═════ Information supplied

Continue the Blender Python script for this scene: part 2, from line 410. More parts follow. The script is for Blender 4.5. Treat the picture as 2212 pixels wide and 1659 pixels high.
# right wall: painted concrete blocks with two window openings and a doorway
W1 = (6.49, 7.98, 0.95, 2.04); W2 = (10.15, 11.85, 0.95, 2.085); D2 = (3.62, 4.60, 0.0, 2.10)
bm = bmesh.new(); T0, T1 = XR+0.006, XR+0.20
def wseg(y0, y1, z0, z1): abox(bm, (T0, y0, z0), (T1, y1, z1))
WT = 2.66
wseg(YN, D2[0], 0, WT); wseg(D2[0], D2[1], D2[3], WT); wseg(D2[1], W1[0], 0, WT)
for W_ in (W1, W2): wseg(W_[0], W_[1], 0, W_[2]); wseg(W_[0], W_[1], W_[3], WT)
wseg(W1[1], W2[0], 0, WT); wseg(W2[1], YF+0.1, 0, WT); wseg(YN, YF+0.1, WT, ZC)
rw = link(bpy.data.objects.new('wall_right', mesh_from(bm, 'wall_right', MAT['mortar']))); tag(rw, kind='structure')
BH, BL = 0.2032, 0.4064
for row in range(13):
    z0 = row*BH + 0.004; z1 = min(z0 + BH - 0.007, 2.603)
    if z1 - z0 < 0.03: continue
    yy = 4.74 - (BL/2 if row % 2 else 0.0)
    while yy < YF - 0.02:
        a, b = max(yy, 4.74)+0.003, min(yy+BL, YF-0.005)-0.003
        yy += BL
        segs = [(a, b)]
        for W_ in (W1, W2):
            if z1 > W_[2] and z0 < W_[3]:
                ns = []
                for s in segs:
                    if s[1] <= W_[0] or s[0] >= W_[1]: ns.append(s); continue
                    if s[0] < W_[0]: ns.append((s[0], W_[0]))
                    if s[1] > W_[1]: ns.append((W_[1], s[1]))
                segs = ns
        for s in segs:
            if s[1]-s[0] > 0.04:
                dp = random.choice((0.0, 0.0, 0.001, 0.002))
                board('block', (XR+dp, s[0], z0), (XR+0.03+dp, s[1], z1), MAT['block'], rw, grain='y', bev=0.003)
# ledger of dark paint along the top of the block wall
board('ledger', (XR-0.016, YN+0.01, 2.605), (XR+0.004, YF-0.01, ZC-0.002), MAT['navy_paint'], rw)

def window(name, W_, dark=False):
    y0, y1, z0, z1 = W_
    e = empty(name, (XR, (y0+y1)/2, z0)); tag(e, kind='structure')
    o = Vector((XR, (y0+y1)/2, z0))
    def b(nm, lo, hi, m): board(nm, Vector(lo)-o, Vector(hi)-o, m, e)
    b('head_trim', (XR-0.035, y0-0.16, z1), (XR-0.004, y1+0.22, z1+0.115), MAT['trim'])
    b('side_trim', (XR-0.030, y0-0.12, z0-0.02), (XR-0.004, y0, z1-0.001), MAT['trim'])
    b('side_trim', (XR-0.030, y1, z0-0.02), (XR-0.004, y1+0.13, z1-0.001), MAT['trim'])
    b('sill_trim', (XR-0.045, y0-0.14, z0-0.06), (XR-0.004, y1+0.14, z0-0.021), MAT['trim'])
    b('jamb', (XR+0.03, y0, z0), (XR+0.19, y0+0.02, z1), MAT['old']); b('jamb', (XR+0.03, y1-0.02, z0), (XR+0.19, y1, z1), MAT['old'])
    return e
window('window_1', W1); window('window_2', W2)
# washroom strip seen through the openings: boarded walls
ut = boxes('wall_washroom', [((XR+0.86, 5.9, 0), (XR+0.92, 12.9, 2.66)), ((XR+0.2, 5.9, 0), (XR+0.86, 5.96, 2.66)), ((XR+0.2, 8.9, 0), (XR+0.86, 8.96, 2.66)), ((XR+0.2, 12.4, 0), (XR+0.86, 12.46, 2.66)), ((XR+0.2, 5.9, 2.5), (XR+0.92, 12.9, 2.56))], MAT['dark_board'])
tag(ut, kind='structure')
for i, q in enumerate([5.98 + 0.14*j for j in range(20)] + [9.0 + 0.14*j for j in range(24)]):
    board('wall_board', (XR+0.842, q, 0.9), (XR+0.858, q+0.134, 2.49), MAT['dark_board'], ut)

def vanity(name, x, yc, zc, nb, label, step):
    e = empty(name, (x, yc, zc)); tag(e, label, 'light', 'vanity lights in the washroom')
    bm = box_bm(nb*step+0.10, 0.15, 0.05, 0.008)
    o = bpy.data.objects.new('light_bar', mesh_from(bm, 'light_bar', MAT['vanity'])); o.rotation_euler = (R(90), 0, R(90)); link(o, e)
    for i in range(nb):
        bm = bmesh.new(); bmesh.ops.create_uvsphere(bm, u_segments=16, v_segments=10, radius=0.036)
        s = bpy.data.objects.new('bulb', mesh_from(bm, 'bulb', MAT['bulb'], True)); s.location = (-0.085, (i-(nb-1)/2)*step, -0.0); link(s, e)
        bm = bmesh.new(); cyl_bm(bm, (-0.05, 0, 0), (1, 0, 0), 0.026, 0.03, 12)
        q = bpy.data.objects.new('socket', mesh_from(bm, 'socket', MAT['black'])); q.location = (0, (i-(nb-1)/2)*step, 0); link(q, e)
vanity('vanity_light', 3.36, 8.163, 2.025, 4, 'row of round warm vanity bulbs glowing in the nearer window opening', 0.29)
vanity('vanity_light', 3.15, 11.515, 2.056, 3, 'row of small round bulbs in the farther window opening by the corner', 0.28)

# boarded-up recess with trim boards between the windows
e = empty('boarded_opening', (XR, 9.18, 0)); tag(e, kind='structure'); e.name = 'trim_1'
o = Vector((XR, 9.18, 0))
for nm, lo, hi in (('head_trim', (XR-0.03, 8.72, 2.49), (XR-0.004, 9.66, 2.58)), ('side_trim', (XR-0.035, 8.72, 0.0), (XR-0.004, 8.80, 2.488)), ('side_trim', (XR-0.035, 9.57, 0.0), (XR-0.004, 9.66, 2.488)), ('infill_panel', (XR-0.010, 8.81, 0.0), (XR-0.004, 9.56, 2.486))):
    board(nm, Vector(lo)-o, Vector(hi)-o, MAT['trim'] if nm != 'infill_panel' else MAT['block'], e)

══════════

Given problem
Copy down the whole of the data above, matching it exactly.

Written response
Continue the Blender Python script for this scene: part 2, from line 410. More parts follow. The script is for Blender 4.5. Treat the picture as 2212 pixels wide and 1659 pixels high.
# right wall: painted concrete blocks with two window openings and a doorway
W1 = (6.49, 7.98, 0.95, 2.04); W2 = (10.15, 11.85, 0.95, 2.085); D2 = (3.62, 4.60, 0.0, 2.10)
bm = bmesh.new(); T0, T1 = XR+0.006, XR+0.20
def wseg(y0, y1, z0, z1): abox(bm, (T0, y0, z0), (T1, y1, z1))
WT = 2.66
wseg(YN, D2[0], 0, WT); wseg(D2[0], D2[1], D2[3], WT); wseg(D2[1], W1[0], 0, WT)
for W_ in (W1, W2): wseg(W_[0], W_[1], 0, W_[2]); wseg(W_[0], W_[1], W_[3], WT)
wseg(W1[1], W2[0], 0, WT); wseg(W2[1], YF+0.1, 0, WT); wseg(YN, YF+0.1, WT, ZC)
rw = link(bpy.data.objects.new('wall_right', mesh_from(bm, 'wall_right', MAT['mortar']))); tag(rw, kind='structure')
BH, BL = 0.2032, 0.4064
for row in range(13):
    z0 = row*BH + 0.004; z1 = min(z0 + BH - 0.007, 2.603)
    if z1 - z0 < 0.03: continue
    yy = 4.74 - (BL/2 if row % 2 else 0.0)
    while yy < YF - 0.02:
        a, b = max(yy, 4.74)+0.003, min(yy+BL, YF-0.005)-0.003
        yy += BL
        segs = [(a, b)]
        for W_ in (W1, W2):
            if z1 > W_[2] and z0 < W_[3]:
                ns = []
                for s in segs:
                    if s[1] <= W_[0] or s[0] >= W_[1]: ns.append(s); continue
                    if s[0] < W_[0]: ns.append((s[0], W_[0]))
                    if s[1] > W_[1]: ns.append((W_[1], s[1]))
                segs = ns
        for s in segs:
            if s[1]-s[0] > 0.04:
                dp = random.choice((0.0, 0.0, 0.001, 0.002))
                board('block', (XR+dp, s[0], z0), (XR+0.03+dp, s[1], z1), MAT['block'], rw, grain='y', bev=0.003)
# ledger of dark paint along the top of the block wall
board('ledger', (XR-0.016, YN+0.01, 2.605), (XR+0.004, YF-0.01, ZC-0.002), MAT['navy_paint'], rw)

def window(name, W_, dark=False):
    y0, y1, z0, z1 = W_
    e = empty(name, (XR, (y0+y1)/2, z0)); tag(e, kind='structure')
    o = Vector((XR, (y0+y1)/2, z0))
    def b(nm, lo, hi, m): board(nm, Vector(lo)-o, Vector(hi)-o, m, e)
    b('head_trim', (XR-0.035, y0-0.16, z1), (XR-0.004, y1+0.22, z1+0.115), MAT['trim'])
    b('side_trim', (XR-0.030, y0-0.12, z0-0.02), (XR-0.004, y0, z1-0.001), MAT['trim'])
    b('side_trim', (XR-0.030, y1, z0-0.02), (XR-0.004, y1+0.13, z1-0.001), MAT['trim'])
    b('sill_trim', (XR-0.045, y0-0.14, z0-0.06), (XR-0.004, y1+0.14, z0-0.021), MAT['trim'])
    b('jamb', (XR+0.03, y0, z0), (XR+0.19, y0+0.02, z1), MAT['old']); b('jamb', (XR+0.03, y1-0.02, z0), (XR+0.19, y1, z1), MAT['old'])
    return e
window('window_1', W1); window('window_2', W2)
# washroom strip seen through the openings: boarded walls
ut = boxes('wall_washroom', [((XR+0.86, 5.9, 0), (XR+0.92, 12.9, 2.66)), ((XR+0.2, 5.9, 0), (XR+0.86, 5.96, 2.66)), ((XR+0.2, 8.9, 0), (XR+0.86, 8.96, 2.66)), ((XR+0.2, 12.4, 0), (XR+0.86, 12.46, 2.66)), ((XR+0.2, 5.9, 2.5), (XR+0.92, 12.9, 2.56))], MAT['dark_board'])
tag(ut, kind='structure')
for i, q in enumerate([5.98 + 0.14*j for j in range(20)] + [9.0 + 0.14*j for j in range(24)]):
    board('wall_board', (XR+0.842, q, 0.9), (XR+0.858, q+0.134, 2.49), MAT['dark_board'], ut)

def vanity(name, x, yc, zc, nb, label, step):
    e = empty(name, (x, yc, zc)); tag(e, label, 'light', 'vanity lights in the washroom')
    bm = box_bm(nb*step+0.10, 0.15, 0.05, 0.008)
    o = bpy.data.objects.new('light_bar', mesh_from(bm, 'light_bar', MAT['vanity'])); o.rotation_euler = (R(90), 0, R(90)); link(o, e)
    for i in range(nb):
        bm = bmesh.new(); bmesh.ops.create_uvsphere(bm, u_segments=16, v_segments=10, radius=0.036)
        s = bpy.data.objects.new('bulb', mesh_from(bm, 'bulb', MAT['bulb'], True)); s.location = (-0.085, (i-(nb-1)/2)*step, -0.0); link(s, e)
        bm = bmesh.new(); cyl_bm(bm, (-0.05, 0, 0), (1, 0, 0), 0.026, 0.03, 12)
        q = bpy.data.objects.new('socket', mesh_from(bm, 'socket', MAT['black'])); q.location = (0, (i-(nb-1)/2)*step, 0); link(q, e)
vanity('vanity_light', 3.36, 8.163, 2.025, 4, 'row of round warm vanity bulbs glowing in the nearer window opening', 0.29)
vanity('vanity_light', 3.15, 11.515, 2.056, 3, 'row of small round bulbs in the farther window opening by the corner', 0.28)

# boarded-up recess with trim boards between the windows
e = empty('boarded_opening', (XR, 9.18, 0)); tag(e, kind='structure'); e.name = 'trim_1'
o = Vector((XR, 9.18, 0))
for nm, lo, hi in (('head_trim', (XR-0.03, 8.72, 2.49), (XR-0.004, 9.66, 2.58)), ('side_trim', (XR-0.035, 8.72, 0.0), (XR-0.004, 8.80, 2.488)), ('side_trim', (XR-0.035, 9.57, 0.0), (XR-0.004, 9.66, 2.488)), ('infill_panel', (XR-0.010, 8.81, 0.0), (XR-0.004, 9.56, 2.486))):
    board(nm, Vector(lo)-o, Vector(hi)-o, MAT['trim'] if nm != 'infill_panel' else MAT['block'], e)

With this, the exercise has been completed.